Reminder Assistant Editor

AGAWAM Karen Vella, a resident of Meadowbrook Road, said her oldest son "lives, eats and breathes baseball." But sending her three children out to play baseball in their neighborhood park means her son comes home with poison ivy, she explained.

Vella said that what was once a beautifully kept park for the young and old to enjoy has become overrun with weeds, poison ivy and broken bottles.

Tired of the park's dilapidated condition, Vella petitioned town officials on behalf of Meadowbrook residents to appropriate funds to restore the park. A recommendation from the Community Preservation Committee currently before the City Council calls for the appropriation of $12,000 of Community Preservation Act (CPA) funding for two neighborhood parks. If approved, the funds will be used to hire a landscape architecture firm to produce a design proposal and cost analysis for the Meadowbrook and Valleybrook neighborhood parks.

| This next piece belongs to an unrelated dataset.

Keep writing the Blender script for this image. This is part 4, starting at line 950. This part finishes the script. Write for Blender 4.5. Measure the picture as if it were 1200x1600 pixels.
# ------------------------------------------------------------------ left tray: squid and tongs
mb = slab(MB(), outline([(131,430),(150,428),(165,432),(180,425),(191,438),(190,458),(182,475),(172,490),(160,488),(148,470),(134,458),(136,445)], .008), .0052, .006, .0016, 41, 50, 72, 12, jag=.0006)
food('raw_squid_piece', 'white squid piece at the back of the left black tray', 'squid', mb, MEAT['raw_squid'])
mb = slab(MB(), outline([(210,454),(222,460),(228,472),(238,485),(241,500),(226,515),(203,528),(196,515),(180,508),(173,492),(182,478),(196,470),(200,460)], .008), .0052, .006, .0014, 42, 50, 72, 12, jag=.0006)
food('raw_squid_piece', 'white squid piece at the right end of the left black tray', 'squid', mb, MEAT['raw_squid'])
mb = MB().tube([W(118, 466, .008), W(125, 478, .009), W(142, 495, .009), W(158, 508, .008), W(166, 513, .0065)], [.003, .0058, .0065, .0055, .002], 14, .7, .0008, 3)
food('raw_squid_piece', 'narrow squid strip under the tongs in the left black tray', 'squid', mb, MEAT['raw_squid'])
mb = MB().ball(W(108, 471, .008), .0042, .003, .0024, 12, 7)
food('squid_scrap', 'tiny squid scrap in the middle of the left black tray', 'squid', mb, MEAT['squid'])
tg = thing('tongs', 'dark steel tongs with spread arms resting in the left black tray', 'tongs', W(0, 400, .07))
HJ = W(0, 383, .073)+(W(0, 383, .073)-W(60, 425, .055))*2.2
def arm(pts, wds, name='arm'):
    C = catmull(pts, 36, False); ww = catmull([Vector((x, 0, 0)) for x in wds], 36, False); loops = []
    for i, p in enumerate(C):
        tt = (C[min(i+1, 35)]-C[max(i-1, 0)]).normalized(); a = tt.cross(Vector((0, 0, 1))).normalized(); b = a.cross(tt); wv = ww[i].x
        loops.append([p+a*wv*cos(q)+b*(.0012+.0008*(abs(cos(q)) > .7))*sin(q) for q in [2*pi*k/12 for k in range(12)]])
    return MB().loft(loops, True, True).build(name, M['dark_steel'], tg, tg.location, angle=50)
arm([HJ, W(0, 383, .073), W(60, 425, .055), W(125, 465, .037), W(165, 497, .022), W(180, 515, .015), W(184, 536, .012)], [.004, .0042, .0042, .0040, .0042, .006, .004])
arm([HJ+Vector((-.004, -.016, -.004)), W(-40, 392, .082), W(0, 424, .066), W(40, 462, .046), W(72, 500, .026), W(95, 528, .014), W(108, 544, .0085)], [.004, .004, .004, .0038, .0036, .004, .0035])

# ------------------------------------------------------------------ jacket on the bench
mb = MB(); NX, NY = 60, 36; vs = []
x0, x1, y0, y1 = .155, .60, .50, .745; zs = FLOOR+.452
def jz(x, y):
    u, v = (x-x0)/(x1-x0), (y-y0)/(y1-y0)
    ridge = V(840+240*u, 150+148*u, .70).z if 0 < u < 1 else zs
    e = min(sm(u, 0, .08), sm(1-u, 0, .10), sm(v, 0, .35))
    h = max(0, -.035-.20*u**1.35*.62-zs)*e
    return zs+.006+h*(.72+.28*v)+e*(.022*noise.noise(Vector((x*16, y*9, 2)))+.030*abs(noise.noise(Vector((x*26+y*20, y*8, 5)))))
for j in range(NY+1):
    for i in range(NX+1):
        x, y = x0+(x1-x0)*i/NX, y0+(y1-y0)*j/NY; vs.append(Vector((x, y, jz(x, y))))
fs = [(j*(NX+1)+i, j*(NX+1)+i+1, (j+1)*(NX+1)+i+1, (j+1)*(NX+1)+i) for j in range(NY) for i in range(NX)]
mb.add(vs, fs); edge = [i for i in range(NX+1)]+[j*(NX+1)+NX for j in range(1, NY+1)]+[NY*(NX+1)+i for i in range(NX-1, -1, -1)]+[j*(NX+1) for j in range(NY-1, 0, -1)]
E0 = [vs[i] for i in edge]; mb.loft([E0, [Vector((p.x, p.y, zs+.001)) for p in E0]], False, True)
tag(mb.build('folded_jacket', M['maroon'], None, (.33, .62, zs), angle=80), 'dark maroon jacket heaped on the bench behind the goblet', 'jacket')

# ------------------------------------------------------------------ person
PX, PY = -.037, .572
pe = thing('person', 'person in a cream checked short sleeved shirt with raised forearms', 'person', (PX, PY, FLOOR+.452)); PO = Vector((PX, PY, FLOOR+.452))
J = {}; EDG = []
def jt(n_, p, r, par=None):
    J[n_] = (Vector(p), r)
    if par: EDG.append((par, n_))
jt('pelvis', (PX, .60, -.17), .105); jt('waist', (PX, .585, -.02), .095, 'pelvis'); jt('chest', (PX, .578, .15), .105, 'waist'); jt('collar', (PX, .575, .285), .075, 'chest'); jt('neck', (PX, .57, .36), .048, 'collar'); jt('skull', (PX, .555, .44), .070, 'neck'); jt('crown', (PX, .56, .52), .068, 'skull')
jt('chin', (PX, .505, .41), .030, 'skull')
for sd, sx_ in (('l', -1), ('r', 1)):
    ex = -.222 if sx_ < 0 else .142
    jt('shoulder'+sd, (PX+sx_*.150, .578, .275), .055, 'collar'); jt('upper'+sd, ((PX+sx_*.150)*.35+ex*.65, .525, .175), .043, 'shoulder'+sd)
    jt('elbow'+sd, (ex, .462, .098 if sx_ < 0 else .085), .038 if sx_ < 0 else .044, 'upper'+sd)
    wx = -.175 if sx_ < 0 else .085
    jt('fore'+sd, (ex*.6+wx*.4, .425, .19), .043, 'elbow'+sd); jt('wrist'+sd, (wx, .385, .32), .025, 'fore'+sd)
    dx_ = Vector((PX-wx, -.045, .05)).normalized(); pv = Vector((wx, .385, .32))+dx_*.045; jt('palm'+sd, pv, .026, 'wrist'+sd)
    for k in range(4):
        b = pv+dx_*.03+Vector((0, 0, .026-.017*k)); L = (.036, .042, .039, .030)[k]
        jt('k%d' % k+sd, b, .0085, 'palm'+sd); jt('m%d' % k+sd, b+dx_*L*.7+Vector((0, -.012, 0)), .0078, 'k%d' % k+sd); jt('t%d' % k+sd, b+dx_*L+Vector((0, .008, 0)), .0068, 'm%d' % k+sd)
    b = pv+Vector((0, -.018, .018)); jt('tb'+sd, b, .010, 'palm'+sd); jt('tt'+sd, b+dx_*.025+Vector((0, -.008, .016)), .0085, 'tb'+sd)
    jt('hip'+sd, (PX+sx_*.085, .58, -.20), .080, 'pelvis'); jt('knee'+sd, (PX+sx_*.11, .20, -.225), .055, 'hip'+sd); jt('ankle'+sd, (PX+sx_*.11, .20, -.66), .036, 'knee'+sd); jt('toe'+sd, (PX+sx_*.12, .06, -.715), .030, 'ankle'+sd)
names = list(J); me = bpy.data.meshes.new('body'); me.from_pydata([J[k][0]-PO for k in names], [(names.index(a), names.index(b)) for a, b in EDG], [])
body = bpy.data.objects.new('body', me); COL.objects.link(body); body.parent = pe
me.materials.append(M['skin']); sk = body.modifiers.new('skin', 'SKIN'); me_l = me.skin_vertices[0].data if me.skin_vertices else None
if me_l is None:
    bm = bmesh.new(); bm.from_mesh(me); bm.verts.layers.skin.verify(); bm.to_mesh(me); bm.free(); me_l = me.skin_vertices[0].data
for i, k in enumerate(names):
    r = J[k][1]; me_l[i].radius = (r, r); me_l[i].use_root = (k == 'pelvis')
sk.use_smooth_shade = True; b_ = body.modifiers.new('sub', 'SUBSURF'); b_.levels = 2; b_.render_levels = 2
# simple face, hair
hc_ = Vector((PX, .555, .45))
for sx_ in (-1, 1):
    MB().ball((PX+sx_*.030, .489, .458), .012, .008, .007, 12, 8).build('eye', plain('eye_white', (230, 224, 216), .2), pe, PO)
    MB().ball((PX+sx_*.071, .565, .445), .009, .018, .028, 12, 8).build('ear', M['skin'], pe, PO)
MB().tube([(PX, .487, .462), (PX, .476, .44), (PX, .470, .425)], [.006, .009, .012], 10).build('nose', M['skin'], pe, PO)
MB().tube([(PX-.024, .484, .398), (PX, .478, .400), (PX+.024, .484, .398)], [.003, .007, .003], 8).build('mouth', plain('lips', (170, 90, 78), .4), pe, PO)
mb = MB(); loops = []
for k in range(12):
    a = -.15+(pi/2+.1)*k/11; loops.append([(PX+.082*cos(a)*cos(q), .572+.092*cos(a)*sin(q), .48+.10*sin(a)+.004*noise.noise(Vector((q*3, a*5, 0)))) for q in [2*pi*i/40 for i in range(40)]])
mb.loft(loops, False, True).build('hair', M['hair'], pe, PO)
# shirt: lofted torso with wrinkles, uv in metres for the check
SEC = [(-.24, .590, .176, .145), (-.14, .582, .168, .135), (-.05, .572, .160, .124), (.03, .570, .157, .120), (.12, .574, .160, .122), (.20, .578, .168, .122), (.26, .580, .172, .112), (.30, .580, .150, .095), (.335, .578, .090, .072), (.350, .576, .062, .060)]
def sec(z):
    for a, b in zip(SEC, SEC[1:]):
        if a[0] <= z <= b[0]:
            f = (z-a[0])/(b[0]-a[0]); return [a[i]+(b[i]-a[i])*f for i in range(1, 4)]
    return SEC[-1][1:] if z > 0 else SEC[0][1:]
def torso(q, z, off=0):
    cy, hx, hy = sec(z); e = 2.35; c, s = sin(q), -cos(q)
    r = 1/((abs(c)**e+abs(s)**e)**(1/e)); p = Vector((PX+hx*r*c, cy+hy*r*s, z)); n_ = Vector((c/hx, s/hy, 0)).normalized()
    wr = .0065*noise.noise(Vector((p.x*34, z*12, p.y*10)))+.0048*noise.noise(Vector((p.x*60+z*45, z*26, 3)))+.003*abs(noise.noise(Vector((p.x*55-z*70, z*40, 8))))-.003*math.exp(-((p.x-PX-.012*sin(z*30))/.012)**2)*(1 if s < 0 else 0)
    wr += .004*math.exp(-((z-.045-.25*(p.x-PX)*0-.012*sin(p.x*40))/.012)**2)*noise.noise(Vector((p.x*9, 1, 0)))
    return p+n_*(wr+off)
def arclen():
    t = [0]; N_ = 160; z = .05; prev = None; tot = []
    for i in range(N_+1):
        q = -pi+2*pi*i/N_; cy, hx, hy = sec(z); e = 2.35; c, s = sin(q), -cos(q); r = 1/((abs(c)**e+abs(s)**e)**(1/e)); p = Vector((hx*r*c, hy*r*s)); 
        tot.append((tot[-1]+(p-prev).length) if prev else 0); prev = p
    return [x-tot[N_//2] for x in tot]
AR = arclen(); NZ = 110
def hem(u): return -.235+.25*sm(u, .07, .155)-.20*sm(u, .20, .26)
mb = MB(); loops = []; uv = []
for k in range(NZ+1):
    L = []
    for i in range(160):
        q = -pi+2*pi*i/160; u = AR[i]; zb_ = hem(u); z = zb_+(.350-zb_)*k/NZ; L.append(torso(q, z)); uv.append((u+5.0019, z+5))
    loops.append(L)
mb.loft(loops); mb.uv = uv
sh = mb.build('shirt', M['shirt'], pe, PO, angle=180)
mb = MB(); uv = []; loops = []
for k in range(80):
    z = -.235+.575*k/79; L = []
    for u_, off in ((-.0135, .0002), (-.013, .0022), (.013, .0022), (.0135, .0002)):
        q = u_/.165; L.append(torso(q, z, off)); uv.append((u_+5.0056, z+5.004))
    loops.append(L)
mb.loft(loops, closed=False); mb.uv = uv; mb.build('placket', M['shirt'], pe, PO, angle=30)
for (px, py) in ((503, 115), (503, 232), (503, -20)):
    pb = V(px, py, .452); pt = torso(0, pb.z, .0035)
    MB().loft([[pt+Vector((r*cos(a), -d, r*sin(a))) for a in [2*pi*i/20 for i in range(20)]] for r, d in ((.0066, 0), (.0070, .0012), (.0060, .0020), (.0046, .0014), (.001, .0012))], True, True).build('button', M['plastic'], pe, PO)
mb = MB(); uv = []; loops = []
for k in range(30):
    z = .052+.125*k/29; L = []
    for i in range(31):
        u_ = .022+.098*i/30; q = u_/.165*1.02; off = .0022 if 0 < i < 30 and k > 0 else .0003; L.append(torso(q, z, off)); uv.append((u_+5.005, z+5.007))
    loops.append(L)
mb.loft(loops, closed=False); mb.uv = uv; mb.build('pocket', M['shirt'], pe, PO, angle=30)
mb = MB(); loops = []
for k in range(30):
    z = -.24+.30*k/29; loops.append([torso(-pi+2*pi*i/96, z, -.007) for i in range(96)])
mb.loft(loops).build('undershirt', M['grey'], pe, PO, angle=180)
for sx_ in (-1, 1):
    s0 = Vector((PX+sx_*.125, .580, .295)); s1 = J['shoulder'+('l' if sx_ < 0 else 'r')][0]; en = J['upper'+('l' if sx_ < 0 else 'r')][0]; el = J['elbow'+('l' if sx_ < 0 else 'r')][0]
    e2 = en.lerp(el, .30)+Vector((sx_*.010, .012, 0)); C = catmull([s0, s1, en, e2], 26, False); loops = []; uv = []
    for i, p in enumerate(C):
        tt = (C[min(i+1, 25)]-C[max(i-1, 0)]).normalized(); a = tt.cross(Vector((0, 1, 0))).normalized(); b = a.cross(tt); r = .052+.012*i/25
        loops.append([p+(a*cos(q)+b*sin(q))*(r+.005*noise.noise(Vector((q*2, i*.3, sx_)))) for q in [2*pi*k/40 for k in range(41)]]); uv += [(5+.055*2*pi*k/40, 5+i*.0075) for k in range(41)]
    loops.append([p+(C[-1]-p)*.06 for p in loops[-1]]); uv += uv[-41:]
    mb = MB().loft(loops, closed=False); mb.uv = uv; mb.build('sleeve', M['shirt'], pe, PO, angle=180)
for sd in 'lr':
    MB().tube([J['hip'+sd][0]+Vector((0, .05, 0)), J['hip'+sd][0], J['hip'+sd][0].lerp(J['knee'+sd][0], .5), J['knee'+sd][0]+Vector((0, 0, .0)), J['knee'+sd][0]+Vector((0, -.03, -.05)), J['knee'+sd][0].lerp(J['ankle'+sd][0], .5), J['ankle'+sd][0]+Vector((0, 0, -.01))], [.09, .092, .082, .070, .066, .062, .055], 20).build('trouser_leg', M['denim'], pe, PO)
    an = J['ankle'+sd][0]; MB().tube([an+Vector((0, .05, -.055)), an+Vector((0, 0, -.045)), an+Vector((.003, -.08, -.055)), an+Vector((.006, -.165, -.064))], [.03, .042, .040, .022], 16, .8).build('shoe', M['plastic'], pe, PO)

Christopher Sparks, director of the Parks and Recreation Department, said the delay for a funding application was due to the ongoing construction of the School Street and River Road Park -- projected to open this year.

"We had to prioritize the funding and workload on the Park and Rec. [Department]," Sparks explained of the delay. He added that he also wanted to include Valleybrook in the park redevelopment process even though Valleybrook residents have yet to contact him -- because he is looking to "evenly distribute park growth" throughout town.

In Sparks' application for the CPA funds, he cited the results of the 2006 Open Space and Recreation survey, in which 95 percent of responses indicated their support for more town recreation facilities.

Within Sparks' Meadowbrook/Valleybrook Master Plan Proposal, he included estimates from three landscape architects, including Berkshire Design Group Inc. (who projected their design cost at $11,100), Kaestle Boos Associates Inc. (who projected their design cost at $16,000) and Weston & Sampson (who projected their design cost at $25,000).

Sparks said he is looking to "reclaim the areas as usable spaces," adding that the appeal for these parks is that they will be for their own neighborhoods as opposed to regional parks such as the one on School Street and River Road.

"There are areas in town that do need neighborhood parks and we've been concentrating on big parks and neglecting neighborhood parks," Louis Russo, vice chair of the Community Preservation Committee, said.

Russo added that he is also concerned with the maintenance of parks across town. He said that he will be working with Mayor Susan Dawson to try and allocate for a larger appropriation of maintenance funding within the town's budget.

Henry Kozloski, chair of the Community Preservation Committee, said the committee recommended that the funds be appropriated for the two parks in order to preserve open space and also as part of their annual mandates. He explained that every year 10 percent of CPA funds must be appropriated for housing, historical preservation and open space, adding that any remaining funds can be used for the three aforementioned categories and recreation.

City Councilor Jill Simpson, chair of the Ad Hoc CPA Committee, said, "There's a need for more localized areas for local kids to use open space." She added, however, that the town must also have the funds to maintain the parks.

Sparks explained that if the CPA funds are approved by the City Council the design process will move forward and he will also apply for an Urban Self-Help Grant from the Executive Office of Environmental Affairs for additional funding for the cites' reconstruction.